**Request:**
Repeat the lines of the data that follow, please, starting at the first and stopping after the one with "self.f = []".

**Given data:**

-- start --

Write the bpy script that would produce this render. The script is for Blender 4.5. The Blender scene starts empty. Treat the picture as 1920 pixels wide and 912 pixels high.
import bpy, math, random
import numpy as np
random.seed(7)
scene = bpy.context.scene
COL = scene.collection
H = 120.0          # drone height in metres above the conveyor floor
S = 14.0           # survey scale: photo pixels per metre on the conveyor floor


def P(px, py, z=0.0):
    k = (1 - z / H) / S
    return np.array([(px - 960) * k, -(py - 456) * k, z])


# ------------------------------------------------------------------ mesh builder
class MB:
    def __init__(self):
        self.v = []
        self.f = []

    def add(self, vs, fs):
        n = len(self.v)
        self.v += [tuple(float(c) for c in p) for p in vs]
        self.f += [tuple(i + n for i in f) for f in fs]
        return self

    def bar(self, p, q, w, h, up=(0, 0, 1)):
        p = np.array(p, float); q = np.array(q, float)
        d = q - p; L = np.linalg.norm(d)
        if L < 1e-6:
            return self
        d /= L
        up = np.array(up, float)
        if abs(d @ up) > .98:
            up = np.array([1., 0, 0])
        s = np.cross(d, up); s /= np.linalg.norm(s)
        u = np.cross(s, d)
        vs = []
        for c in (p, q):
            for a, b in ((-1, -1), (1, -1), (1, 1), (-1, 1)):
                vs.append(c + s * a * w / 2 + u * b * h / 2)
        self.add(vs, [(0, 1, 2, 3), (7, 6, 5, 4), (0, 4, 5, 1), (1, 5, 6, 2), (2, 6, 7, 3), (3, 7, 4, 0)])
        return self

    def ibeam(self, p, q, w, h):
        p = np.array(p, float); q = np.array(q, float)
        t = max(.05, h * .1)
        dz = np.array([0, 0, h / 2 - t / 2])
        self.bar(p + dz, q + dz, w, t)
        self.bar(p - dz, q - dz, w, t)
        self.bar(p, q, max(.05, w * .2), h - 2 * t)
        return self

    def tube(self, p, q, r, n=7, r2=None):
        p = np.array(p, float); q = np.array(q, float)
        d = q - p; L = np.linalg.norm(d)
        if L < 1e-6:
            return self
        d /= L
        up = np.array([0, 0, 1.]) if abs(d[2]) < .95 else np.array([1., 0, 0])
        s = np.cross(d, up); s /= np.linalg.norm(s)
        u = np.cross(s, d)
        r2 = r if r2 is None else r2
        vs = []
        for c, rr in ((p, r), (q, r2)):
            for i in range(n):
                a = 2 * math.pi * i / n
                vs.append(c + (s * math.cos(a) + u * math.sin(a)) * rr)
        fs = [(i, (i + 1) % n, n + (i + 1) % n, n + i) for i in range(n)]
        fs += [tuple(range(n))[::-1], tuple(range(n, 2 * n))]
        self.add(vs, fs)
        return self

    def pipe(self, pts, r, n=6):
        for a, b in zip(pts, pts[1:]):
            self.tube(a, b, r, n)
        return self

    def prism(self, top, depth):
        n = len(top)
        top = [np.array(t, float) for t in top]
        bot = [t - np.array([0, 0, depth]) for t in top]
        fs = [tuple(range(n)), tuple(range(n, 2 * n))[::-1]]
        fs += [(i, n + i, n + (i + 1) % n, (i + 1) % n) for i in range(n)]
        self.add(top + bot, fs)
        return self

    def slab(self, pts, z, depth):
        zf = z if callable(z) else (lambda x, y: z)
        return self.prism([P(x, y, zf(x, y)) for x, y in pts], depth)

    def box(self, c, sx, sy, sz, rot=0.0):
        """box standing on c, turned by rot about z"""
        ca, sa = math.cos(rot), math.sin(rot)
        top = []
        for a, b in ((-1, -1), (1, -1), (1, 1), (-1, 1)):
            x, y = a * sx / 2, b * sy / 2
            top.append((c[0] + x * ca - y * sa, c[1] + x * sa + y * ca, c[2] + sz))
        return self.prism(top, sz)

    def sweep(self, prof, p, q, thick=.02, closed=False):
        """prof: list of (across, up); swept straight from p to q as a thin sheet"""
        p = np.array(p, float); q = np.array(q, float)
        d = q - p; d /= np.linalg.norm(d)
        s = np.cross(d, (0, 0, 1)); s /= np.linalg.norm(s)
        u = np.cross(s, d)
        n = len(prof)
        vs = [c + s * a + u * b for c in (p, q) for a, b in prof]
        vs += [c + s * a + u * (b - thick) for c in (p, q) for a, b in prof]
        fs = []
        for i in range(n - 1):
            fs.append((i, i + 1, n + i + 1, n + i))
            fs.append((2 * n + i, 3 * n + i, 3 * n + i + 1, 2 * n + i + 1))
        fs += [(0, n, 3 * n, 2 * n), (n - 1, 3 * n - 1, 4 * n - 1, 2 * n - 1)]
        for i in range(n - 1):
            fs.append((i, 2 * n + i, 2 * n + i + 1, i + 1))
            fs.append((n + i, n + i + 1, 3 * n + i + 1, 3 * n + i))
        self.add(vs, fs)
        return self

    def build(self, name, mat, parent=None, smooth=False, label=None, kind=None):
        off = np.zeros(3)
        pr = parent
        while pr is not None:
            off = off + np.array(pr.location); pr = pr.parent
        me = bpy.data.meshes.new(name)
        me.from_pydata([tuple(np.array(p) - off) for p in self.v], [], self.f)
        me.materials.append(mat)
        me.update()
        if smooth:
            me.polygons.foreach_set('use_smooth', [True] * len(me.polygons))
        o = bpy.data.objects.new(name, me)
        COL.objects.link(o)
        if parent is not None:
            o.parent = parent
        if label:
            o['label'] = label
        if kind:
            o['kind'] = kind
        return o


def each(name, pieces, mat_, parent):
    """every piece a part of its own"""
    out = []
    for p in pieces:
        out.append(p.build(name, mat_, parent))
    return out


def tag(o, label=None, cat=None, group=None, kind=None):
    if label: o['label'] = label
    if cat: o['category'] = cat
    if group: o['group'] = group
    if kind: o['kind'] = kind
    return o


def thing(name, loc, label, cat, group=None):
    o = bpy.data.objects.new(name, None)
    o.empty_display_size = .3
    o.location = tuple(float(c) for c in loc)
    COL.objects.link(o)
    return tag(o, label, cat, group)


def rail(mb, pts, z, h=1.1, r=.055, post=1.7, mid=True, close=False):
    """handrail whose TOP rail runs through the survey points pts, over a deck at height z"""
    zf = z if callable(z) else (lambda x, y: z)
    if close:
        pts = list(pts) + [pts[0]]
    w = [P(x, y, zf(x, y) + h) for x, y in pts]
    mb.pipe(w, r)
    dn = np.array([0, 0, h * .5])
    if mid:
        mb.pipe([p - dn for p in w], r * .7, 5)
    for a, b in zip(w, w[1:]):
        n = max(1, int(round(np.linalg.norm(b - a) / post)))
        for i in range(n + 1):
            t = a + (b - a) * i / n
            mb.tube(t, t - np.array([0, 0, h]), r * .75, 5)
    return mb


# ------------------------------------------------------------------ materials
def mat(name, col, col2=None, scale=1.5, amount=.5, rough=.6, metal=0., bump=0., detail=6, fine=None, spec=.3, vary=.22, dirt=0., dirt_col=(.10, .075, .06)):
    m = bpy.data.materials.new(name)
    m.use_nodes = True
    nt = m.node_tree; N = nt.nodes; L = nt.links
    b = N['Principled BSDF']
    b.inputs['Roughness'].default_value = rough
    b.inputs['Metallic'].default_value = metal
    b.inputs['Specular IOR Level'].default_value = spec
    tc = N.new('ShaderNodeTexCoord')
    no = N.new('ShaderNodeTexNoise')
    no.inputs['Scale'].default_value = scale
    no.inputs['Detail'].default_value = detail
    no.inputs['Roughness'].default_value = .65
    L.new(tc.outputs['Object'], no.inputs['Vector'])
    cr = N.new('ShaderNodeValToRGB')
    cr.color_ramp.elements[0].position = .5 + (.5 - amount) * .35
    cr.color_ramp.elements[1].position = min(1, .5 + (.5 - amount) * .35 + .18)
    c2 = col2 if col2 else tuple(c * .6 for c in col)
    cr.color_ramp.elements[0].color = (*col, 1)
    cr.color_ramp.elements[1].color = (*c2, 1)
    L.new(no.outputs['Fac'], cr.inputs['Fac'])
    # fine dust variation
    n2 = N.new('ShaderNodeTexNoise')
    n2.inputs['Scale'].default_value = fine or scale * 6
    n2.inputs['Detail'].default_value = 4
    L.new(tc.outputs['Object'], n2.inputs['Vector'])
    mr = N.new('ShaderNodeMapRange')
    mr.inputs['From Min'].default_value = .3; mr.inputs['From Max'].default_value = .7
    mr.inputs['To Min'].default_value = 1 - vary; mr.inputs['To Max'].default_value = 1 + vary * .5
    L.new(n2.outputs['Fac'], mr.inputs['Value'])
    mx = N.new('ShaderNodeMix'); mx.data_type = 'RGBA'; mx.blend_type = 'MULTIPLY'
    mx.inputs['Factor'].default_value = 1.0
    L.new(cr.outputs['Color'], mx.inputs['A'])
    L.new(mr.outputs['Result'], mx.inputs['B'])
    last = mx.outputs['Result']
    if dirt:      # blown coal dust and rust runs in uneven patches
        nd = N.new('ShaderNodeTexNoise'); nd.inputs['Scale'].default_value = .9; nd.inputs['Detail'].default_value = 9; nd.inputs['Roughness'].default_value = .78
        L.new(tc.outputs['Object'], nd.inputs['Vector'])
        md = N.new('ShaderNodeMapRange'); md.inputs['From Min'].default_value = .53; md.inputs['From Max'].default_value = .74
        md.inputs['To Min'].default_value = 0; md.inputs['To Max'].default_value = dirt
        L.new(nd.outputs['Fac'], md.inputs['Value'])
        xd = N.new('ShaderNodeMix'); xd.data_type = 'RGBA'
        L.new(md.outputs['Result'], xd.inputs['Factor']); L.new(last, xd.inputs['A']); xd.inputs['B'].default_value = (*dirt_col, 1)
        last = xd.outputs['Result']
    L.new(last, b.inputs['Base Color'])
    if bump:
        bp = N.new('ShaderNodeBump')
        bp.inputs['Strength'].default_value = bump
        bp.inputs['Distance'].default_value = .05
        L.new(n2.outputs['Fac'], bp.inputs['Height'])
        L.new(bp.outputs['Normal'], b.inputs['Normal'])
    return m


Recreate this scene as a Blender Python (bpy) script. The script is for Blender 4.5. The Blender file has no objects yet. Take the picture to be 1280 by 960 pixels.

-- end --

**Answer to this exercise:**
Write the bpy script that would produce this render. The script is for Blender 4.5. The Blender scene starts empty. Treat the picture as 1920 pixels wide and 912 pixels high.
import bpy, math, random
import numpy as np
random.seed(7)
scene = bpy.context.scene
COL = scene.collection
H = 120.0          # drone height in metres above the conveyor floor
S = 14.0           # survey scale: photo pixels per metre on the conveyor floor


def P(px, py, z=0.0):
    k = (1 - z / H) / S
    return np.array([(px - 960) * k, -(py - 456) * k, z])


# ------------------------------------------------------------------ mesh builder
class MB:
    def __init__(self):
        self.v = []
        self.f = []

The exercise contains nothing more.